▸ Description of the task
Write the data out again exactly, with no pictures.

▸ Source data
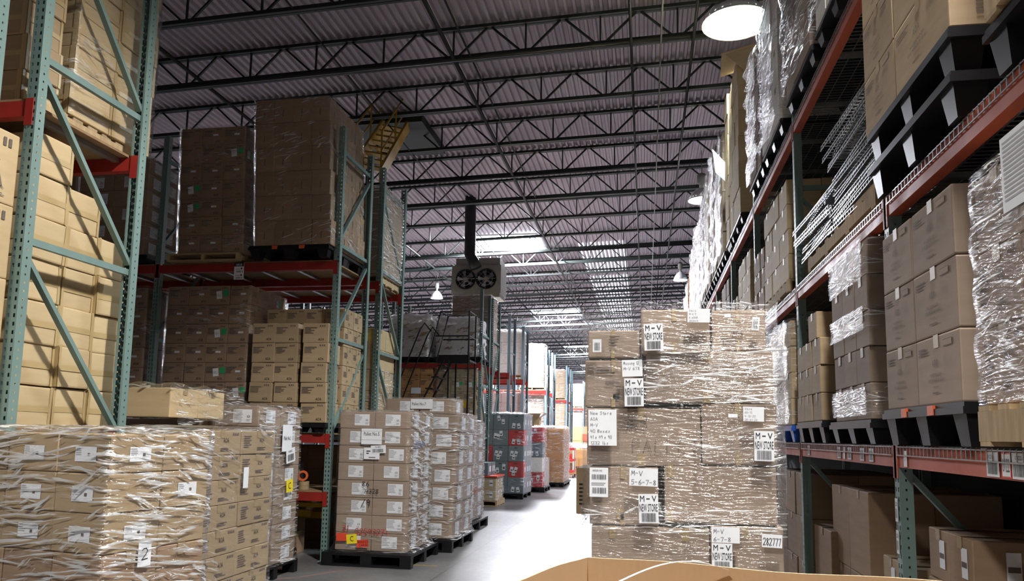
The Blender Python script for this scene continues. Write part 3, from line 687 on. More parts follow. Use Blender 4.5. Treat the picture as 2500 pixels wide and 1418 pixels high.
# ================================================================== loads on the left racks
# first row, upper level: leaning columns of pale cartons seen through the end frame
wood_pallet('wooden pallet under the pale cartons, upper level behind the nearest end frame', -5.0, 3.97, 3.522, 1.13, .95, .10)
stack('pale column far right, upper level behind nearest end frame', -4.95, 4.33, 3.625, .55, .42, .245, 2, 2, 9, 'band', 'kraft_l', group='pale cartons on the first left rack', lean=(0, .006), jit=.01, side='r')
stack('pale column near the post, upper level by end frame', -6.0, 3.96, 3.525, .53, .30, .235, 4, 1, 9, 'band', 'kraft', group='pale cartons on the first left rack', jit=.008)
film('clear wrap round the pale cartons above the red beam, nearest end frame', -4.95, 4.33, -3.85, 5.17, 3.63, 5.83, 'film', amp=.012)
# first row, lower level: three stepped columns
for c, (y0, nz) in enumerate(((4.12, 7), (4.435, 6), (4.75, 5))):
    for j in range(2):
        for k in range(nz):
            n = nz-1-k; x = -4.18-j*.62+R_.uniform(-.02, .015)
            if j and k < nz-1: continue
            lab = f"pale taped carton, {ORD[n] if n else 'top'} layer, {['nearest', 'middle', 'farthest'][c]} of three stepped columns" + (', rear' if j else '')
            carton((x, y0+.155, 1.492+k*.2745), .62, .31, .2745, 'band', 'kraft_l', R_.uniform(-.03, .03), lab, 'pale cartons on the first left rack', R_.randint(0, 11), seg=2, bev=.012, tilt=(R_.uniform(-.02, .02), R_.uniform(-.015, .02)))
for c, (x0, d) in enumerate(((-5.6, 'second'), (-6.3, 'third'))):
    stack(f'dim block {d} in from the nearest end frame', x0, 4.05, 1.492, .6, .45, .30, 1, 2, 5, 'plain', 'kraft', group='dim cartons behind the stepped columns')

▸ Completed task
The Blender Python script for this scene continues. Write part 3, from line 687 on. More parts follow. Use Blender 4.5. Treat the picture as 2500 pixels wide and 1418 pixels high.
# ================================================================== loads on the left racks
# first row, upper level: leaning columns of pale cartons seen through the end frame
wood_pallet('wooden pallet under the pale cartons, upper level behind the nearest end frame', -5.0, 3.97, 3.522, 1.13, .95, .10)
stack('pale column far right, upper level behind nearest end frame', -4.95, 4.33, 3.625, .55, .42, .245, 2, 2, 9, 'band', 'kraft_l', group='pale cartons on the first left rack', lean=(0, .006), jit=.01, side='r')
stack('pale column near the post, upper level by end frame', -6.0, 3.96, 3.525, .53, .30, .235, 4, 1, 9, 'band', 'kraft', group='pale cartons on the first left rack', jit=.008)
film('clear wrap round the pale cartons above the red beam, nearest end frame', -4.95, 4.33, -3.85, 5.17, 3.63, 5.83, 'film', amp=.012)
# first row, lower level: three stepped columns
for c, (y0, nz) in enumerate(((4.12, 7), (4.435, 6), (4.75, 5))):
    for j in range(2):
        for k in range(nz):
            n = nz-1-k; x = -4.18-j*.62+R_.uniform(-.02, .015)
            if j and k < nz-1: continue
            lab = f"pale taped carton, {ORD[n] if n else 'top'} layer, {['nearest', 'middle', 'farthest'][c]} of three stepped columns" + (', rear' if j else '')
            carton((x, y0+.155, 1.492+k*.2745), .62, .31, .2745, 'band', 'kraft_l', R_.uniform(-.03, .03), lab, 'pale cartons on the first left rack', R_.randint(0, 11), seg=2, bev=.012, tilt=(R_.uniform(-.02, .02), R_.uniform(-.015, .02)))
for c, (x0, d) in enumerate(((-5.6, 'second'), (-6.3, 'third'))):
    stack(f'dim block {d} in from the nearest end frame', x0, 4.05, 1.492, .6, .45, .30, 1, 2, 5, 'plain', 'kraft', group='dim cartons behind the stepped columns')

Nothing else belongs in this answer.